DOW JONES NEWSWIRES 
 

Sun Microsystems Inc. (JAVA), in what may be its last quarterly report as an independent company, posted a wider fiscal third-quarter net loss, continuing the streak of red ink that pushed it into the arms of Oracle Corp. (ORCL) last week.

Once a giant in Silicon Valley, Sun has seen sales slump for its servers as customers pared back spending on its high-end products when competitors swooped in with cheaper options. After a much-ballyhooed deal with International Business Machines Corp. (IBM) fell through, Sun found itself a buyer in Oracle, for $7.38 billion. The deal is expected to close this summer.

Meanwhile, for the period ended March 30, the hardware and software maker posted a net loss of $201 million, or 27 cents a share, compared with a year-earlier net loss of $34 million, or 4 cents a share. Excluding items such as tax and restructuring charges, the loss was 7 cents, compared with a 17-cent profit a year ago.

Revenue dropped 20% to $2.61 billion, though the company said software billings shot up 28%.

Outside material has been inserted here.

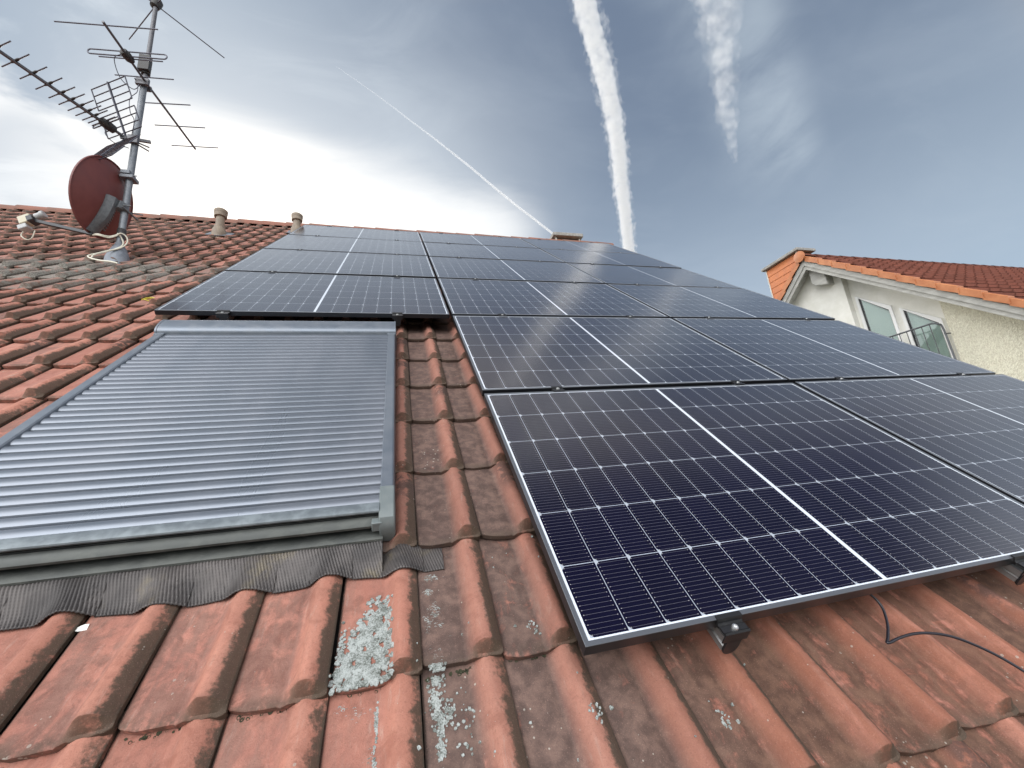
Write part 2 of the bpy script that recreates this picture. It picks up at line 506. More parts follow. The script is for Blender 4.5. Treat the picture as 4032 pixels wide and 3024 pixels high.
def f_tile(t, p):
    v = t.obj()
    ca = t.n('ShaderNodeVertexColor', layer_name='ta').outputs[0]
    cb = t.n('ShaderNodeVertexColor', layer_name='tb').outputs[0]
    s, tt, rnd = t.sepc(ca)                   # across, along, per tile
    age, grey, rn2 = t.sepc(cb)
    sh = t.n('ShaderNodeVectorMath', operation='MULTIPLY_ADD')
    t.put(sh.inputs[0], cb)
    sh.inputs[1].default_value = (0, 0, 9.0)
    t.put(sh.inputs[2], v)
    vv = sh.outputs[0]
    mp = t.n('ShaderNodeMapping')
    mp.inputs['Scale'].default_value = (3.0, .45, 1.5)
    t.put(mp.inputs['Vector'], vv)
    fine = t.noise(vv, 120, 5, .65)
    mid = t.noise(vv, 26, 6, .62, .3)
    big = t.noise(vv, 7, 5, .6, .3)
    streak = t.noise(mp.outputs[0], 13, 6, .6, .3)
    c = t.mix(t.ss(big, .34, .66), (.36, .152, .114), (.455, .205, .152))
    c = t.mix(t.mul(t.ss(streak, .45, .7), .5), c, (.44, .225, .175))
    c = t.mix(t.mul(t.ss(s, .55, .72), .45), c, (.52, .225, .150))
    c = t.mix(t.lin(rnd, 0, 1, 0, .58), c, (.27, .108, .076))
    c = t.mix(t.mul(t.ss(fine, .45, .75), .35), c, (.24, .095, .068))
    pale = t.noise(mp.outputs[0], 31, 6, .65, .4)
    c = t.mix(t.mul(t.ss(pale, .54, .72), t.ss(big, .38, .58), .50), c, (.46, .34, .28))
    rust = t.noise(vv, 16, 6, .68, .8)
    c = t.mix(t.mul(t.ss(rust, .50, .66), .42), c, (.25, .085, .055))
    c = t.mix(t.mul(t.ss(t.sep(v)[0], .0, .5), t.ss(streak, .28, .62), .78), c, (.285, .095, .052))
    # brown film in the pans of the older tiles
    pan = t.ss(s, .70, .52)
    film = t.mul(t.ss(t.add(t.mul(streak, .5), t.add(t.mul(mid, .5), t.add(t.mul(age, .34), t.mul(t.sub(rust, .5), .6)))), .50, .72), t.mul(t.ss(age, .1, .7), t.lin(pan, 0, 1, .30, 1.0)))
    fcol = t.mix(t.ss(t.sep(v)[0], .0, .45), t.mix(t.ss(mid, .35, .7), (.062, .046, .040), (.165, .112, .092)), t.mix(t.ss(mid, .35, .7), (.060, .034, .023), (.150, .085, .057)))
    c = t.mix(t.mul(film, .92), c, fcol)
    # soot and moss on the right flank of the roll, growing towards its nose
    jt = t.mx(t.ss(s, .030, .012), t.ss(s, .975, .995))
    c = t.mix(t.mul(jt, t.ss(mid, .30, .5), .8), c, (.04, .03, .024))
    fl = t.mul(t.ss(s, .76, .97), t.lin(tt, 0.0, 1.0, 1.0, .55))
    so = t.ss(t.add(t.mul(fl, .50), t.add(t.mul(mid, .62), t.add(t.mul(fine, .34), t.mul(age, .07)))), .65, .84)
    c = t.mix(t.mul(so, .88), c, t.mix(fine, (.026, .022, .018), (.085, .068, .045)))
    # a dark patch at the head of some rolls
    hd = t.mul(t.gt(rn2, .84), t.ss(s, .58, .70), t.ss(tt, .45, .75), t.ss(mid, .40, .52))
    c = t.mix(t.mul(hd, .75), c, (.065, .042, .036))
    # dirt line at the foot of the pan, lichen on the nose face
    ft = t.mul(t.ss(tt, .10, .0), t.ss(t.add(mid, t.mul(fine, .4)), .50, .78))
    c = t.mix(t.mul(ft, .7), c, (.075, .055, .04))
    nose = t.mul(t.ss(tt, .062, .050), t.ss(s, .60, .66), t.ss(t.add(mid, t.mul(fine, .3)), .38, .62))
    c = t.mix(t.mul(nose, .6), c, (.075, .052, .035))
    # grey lichen film round the mast
    gl = t.mul(t.ss(grey, .05, .8), t.ss(t.add(t.mul(mid, .65), t.add(t.mul(big, .5), t.mul(grey, .12))), .50, .68))
    c = t.mix(t.mul(gl, .88), c, t.mix(t.ss(fine, .35, .65), (.105, .10, .085), (.27, .265, .235)))
    c = t.mix(t.mul(grey, t.ss(t.noise(vv, 15, 5, .7), .62, .68), .9), c, (.02, .02, .014))
    # small pale lichen dots
    d1 = t.voronoi(vv, 55)
    d2 = t.noise(vv, 6, 3, .5)
    dots = t.mul(t.lt(d1, t.ss(d2, .46, .74, .0, .21)), t.ss(fine, .32, .5), t.lin(age, 0, 1, .45, 1.0))
    c = t.mix(t.mul(dots, .8), c, (.40, .36, .31))
    grit = t.noise(vv, 420, 3, .7)
    c = t.mix(t.mul(t.ss(grit, .56, .70), .45), c, (.10, .055, .042))
    c = t.mix(t.mul(t.ss(grit, .42, .30), .30), c, (.50, .30, .24))
    t.put(p.inputs['Base Color'], c)
    h = t.add(t.mul(fine, .5), t.add(t.mul(mid, .6), t.mul(dots, .4)))
    t.put(p.inputs['Normal'], t.bump(t.add(h, t.mul(grit, .35)), .55, .004))
    t.put(p.inputs['Roughness'], t.lin(mid, .3, .7, .66, .88))
M['tile'] = material('terracotta_roof_tile', f_tile, **{'Specular IOR Level': .35})


def f_tile2(t, p):
    v = t.obj()
    ca = t.n('ShaderNodeVertexColor', layer_name='ta').outputs[0]
    s, tt, rnd = t.sepc(ca)
    n = t.noise(v, 9, 5, .6)
    c = t.mix(rnd, (.120, .040, .026), (.160, .052, .034))
    c = t.mix(t.mul(t.ss(n, .4, .7), .5), c, (.115, .044, .032))
    t.put(p.inputs['Base Color'], c)
M['tile_new'] = material('dark_red_roof_tile', f_tile2, Roughness=.85, **{'Specular IOR Level': .2})


def f_lichen(t, p):
    v = t.obj()
    n = t.add(t.mul(t.noise(v, 300, 3, .7), .5), t.mul(t.noise(v, 45, 4, .6), .5))
    c = t.mix(t.ss(n, .38, .60), (.10, .11, .095), (.39, .415, .40))
    t.put(p.inputs['Base Color'], c)
    t.put(p.inputs['Normal'], t.bump(n, .6, .003))
M['lichen'] = material('pale_crust_lichen', f_lichen, Roughness=.9)


def f_moss(t, p):
    v = t.obj()
    n = t.noise(v, 200, 4, .7)
    t.put(p.inputs['Base Color'], t.mix(n, (.018, .02, .010), (.075, .075, .04)))
    t.put(p.inputs['Normal'], t.bump(n, .8, .004))
M['moss'] = material('dark_moss', f_moss, Roughness=.95)


def f_ridge(t, p):
    v = t.obj()
    n = t.noise(v, 6, 6, .62)
    t.put(p.inputs['Base Color'], t.mix(t.ss(n, .35, .7), (.27, .115, .08), (.17, .10, .075)))
M['ridge'] = material('weathered_ridge_tile', f_ridge, Roughness=.8)


def f_pane(t, p):
    out = [q for q in t.t.nodes if q.type == 'OUTPUT_MATERIAL'][0]
    tr = t.n('ShaderNodeBsdfTransparent')
    tr.inputs[0].default_value = (.92, .98, .96, 1)
    gl = t.n('ShaderNodeBsdfGlossy')
    gl.inputs['Roughness'].default_value = .01
    fr = t.n('ShaderNodeFresnel')
    fr.inputs[0].default_value = 1.5
    mx = t.n('ShaderNodeMixShader')
    t.put(mx.inputs[0], t.lin(fr.outputs[0], 0, 1, .05, 1))
    t.put(mx.inputs[1], tr.outputs[0])
    t.put(mx.inputs[2], gl.outputs[0])
    t.put(out.inputs[0], mx.outputs[0])
M['pane'] = material('window_glass', f_pane)

# ------------------------------------------------------------------ setting
g = MB().add([(-3000, -3000, -.0), (3000, -3000, 0), (3000, 3000, 0), (-3000, 3000, 0)], [(0, 1, 2, 3)]).build('ground', M['ground'], smooth=0)
tag(g, kind='structure')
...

Analysts polled by Thomson Reuters had been expecting a loss of 19 cents a share on revenue of $2.86 billion.

Gross margin slid to 42.7% from 44.9%.

Oracle swooped in to buy up Sun for $9.50 a share, a 42% premium to the prior close, highlighting the trouble Sun had found itself in. The shares traded in June as high as $16.37 before tumbling to a low of $2.60 in November as the economy plagued results.

The company had been shopping itself to giant technology firms after saying it was slashing 6,000 jobs and trying to refocus on open-source technology as a way to return to profitability. Exposure to financial institutions plagued results as did pressure from competitors.